Curioso também como o filme alterna entre algo mais Cinema independente, acompanhando o dia a dia dos personagens com longas pausas entre a ação, com a estética do espetáculo. A câmera acompanha o viver, escancara o dançar, e torna o sexo uma ferramenta tão sobre-usada que passa por uma evolução de sexy, à cômico, à inerente de tudo que assistimos. A nudez se torna a norma, a última fantasia que permite que aquelas mulheres entretenham e satisfaçam os homens que regem suas vidas, e ao exercer poder sobre eles com a nudez, comprovam o quão supérfluo e vulnerável é esse mundo evidenciado pelo filme. Isto é, do ponto de vista moral, pois fica bem claro que não há vitória maior do que a individual, sendo que o coletivo já está fadado à tudo que aquele sistema o submete.
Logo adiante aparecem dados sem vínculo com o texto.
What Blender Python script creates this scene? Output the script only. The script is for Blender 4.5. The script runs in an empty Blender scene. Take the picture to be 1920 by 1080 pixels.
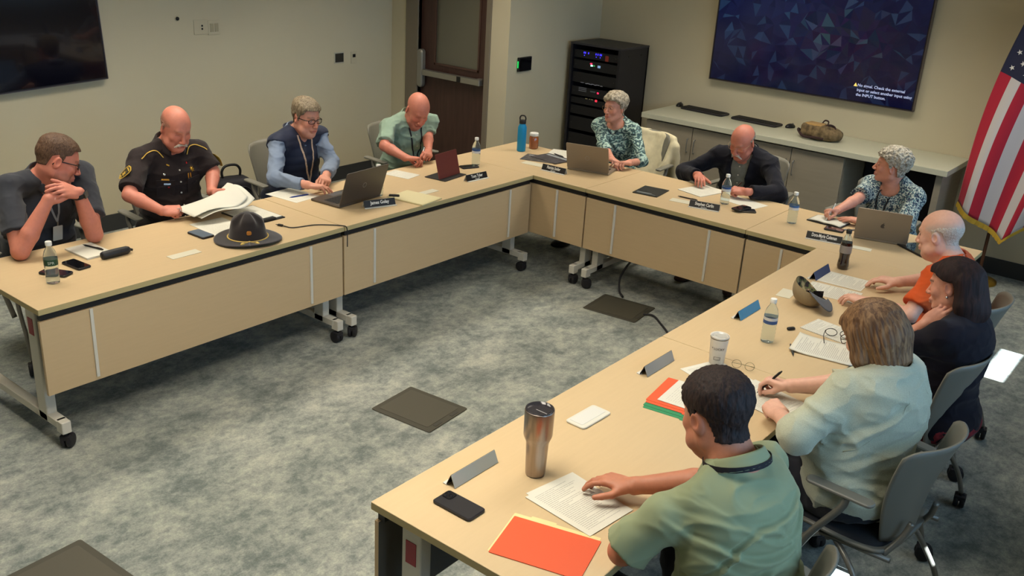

Assim, com toda sua breguice vulgar, “Showgirls” surge como um filme profundo sobre pessoas aparentemente rasas, mas que sabem que a única maneira de sobreviver é vestir as máscaras e tirar a roupa. O que me leva a uma comparação inevitável com “De Olhos Bem Fechados”, pois por mais que se foquem em técnicas e mensagens diferentes, ambos acreditam no irresistível poder do sexo. Curiosamente, aquele julgado como simplório é o que mais julga essa convenção, a ponto de abandoná-la.

Isso, pelo menos até chegar em Los Angeles.